Dell is rolling out a preconfigured video surveillance system called SecurePOD, a product from the tech vendor’s OEM Solutions unit, a group that has been around for more than 14 years but only now is making a push to raise its profile in the industry.
Speaking with eWEEK at the Intel Developer Forum this week in San Francisco, Joyce Mullen, vice president and general manager of Dell OEM Solutions, said SecurePOD is a good example of what her organisation does: collaborate with other companies (in this case, Intel, Axis Communications, Ingram Micro and Milestone Systems) to leverage Dell systems and software to create a solution optimised for particular businesses or industries.
“We work in partnership with customers to create products,” Mullen said.
A company may have an idea for a product, but doesn’t have the money, interest or expertise to create the necessary underlying hardware infrastructure to make it or the supply chain, services, software or testing to support it. Dell’s OEM Solutions group works with the company to create the needed environment – from the systems and chips to the operating system and other software – to get the product developed and to market, she said.
The product comes as IT departments are becoming increasingly responsible for the management of physical security systems as video surveillance moves from being analog-based to being digital, according to Dell officials. They pointed to numbers from market research firm IDC indicating that the intelligent systems industry will grow into a $2 trillion (£1.25tn) market – accounting for more than a third of all major electronics systems sold – in 2015.
It’s part of a larger trend of putting greater amounts of intelligence into a wide range of connected systems, creating what vendors and analysts are calling the Internet of Things. To take advantage of such growth, Dell joined Intel’s Intelligent Systems Alliance in 2011. Dell’s OEM Solutions unit and Intel have collaborated on more than 500 such OEM projects, according to Dell’s Mullen.
Dell OEM Solutions is looking to increase its profile, she said. The OEM business represents a significant growth opportunity, with a market that has been tagged at $105 billion to $110 billion, about half of which is the telecommunications industry, Mullen said.
The midmarket also is a big part of the growth opportunity for Dell, Mullen said.

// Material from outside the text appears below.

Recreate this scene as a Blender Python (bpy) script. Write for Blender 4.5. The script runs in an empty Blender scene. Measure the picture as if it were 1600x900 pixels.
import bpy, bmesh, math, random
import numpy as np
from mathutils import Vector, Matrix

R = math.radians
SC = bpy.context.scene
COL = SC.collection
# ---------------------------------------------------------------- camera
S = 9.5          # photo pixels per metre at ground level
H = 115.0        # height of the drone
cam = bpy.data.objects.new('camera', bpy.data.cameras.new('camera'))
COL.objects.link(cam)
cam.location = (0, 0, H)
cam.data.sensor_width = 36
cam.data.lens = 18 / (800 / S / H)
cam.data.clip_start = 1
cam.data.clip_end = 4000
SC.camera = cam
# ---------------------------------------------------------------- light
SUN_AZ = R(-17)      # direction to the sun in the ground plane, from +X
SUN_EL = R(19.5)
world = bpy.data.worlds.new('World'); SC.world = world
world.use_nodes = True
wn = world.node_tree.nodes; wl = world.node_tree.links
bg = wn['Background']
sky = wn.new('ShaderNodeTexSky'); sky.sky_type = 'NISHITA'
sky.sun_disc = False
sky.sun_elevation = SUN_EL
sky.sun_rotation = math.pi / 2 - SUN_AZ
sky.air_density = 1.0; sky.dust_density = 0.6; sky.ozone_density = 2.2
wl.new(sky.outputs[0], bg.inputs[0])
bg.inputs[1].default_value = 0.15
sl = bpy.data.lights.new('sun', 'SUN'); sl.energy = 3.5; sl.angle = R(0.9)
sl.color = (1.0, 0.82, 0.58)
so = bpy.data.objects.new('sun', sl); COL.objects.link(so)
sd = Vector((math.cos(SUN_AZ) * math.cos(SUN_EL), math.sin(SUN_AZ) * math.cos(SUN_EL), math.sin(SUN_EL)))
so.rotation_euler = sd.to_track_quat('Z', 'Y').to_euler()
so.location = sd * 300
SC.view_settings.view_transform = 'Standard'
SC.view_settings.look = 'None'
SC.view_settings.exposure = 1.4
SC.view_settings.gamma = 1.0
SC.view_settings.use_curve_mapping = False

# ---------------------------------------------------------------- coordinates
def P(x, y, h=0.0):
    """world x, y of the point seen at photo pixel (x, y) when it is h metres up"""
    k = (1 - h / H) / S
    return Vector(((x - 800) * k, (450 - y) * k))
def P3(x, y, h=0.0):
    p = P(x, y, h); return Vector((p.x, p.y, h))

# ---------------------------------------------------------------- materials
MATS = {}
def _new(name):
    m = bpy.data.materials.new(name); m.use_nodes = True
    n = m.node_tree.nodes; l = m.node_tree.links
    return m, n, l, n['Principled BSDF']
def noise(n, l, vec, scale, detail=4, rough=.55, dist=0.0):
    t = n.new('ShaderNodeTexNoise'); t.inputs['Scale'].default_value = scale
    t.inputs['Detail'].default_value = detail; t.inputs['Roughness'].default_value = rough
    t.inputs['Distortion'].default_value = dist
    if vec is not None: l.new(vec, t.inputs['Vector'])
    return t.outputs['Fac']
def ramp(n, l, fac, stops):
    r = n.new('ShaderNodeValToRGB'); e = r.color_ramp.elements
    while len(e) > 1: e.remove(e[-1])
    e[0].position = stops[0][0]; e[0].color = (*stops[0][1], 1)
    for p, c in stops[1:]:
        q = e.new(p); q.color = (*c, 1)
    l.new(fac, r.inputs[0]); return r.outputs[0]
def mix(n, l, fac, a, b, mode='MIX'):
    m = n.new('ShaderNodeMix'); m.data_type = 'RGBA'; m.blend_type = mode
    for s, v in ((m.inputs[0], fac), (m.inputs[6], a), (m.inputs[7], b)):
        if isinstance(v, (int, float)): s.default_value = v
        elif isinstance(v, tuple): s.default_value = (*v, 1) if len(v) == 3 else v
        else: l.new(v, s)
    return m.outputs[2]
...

The OEM market is fragmented, with much of the competition coming from the likes of white-box makers, and other top-tier tech vendors are not invested in it to the degree that Dell is, she said. The OEM Solutions unit draws upon some 18,000 Dell employees in some capacity, but the group has about 550 people dedicated specifically to it. Dell also has the breadth of expertise that competitors like original device manufacturers (ODMs) don’t, so while customers could partner with an ODM and put their technology atop white boxes, they wouldn’t always get the supply chain capabilities or support that Dell can offer.
“At the heart [of the OEM business] is software, with companies looking for a platform to deliver their product,” Mullen said, adding that many of these companies don’t want to invest in the underlying infrastructure or do not have the IT or supply chain expertise to support it.
Dell can take its PowerEdge systems and tweak them – including everything from using special controllers to rebranding the product to painting it different colors – to create a platform optimised for the customer’s product, she said. And customers come from a variety of places, including contacting the OEM Solutions group directly, through leads from other parts of the company and partners, and from such programmes as Dell’s Entrepreneur in Residence programme.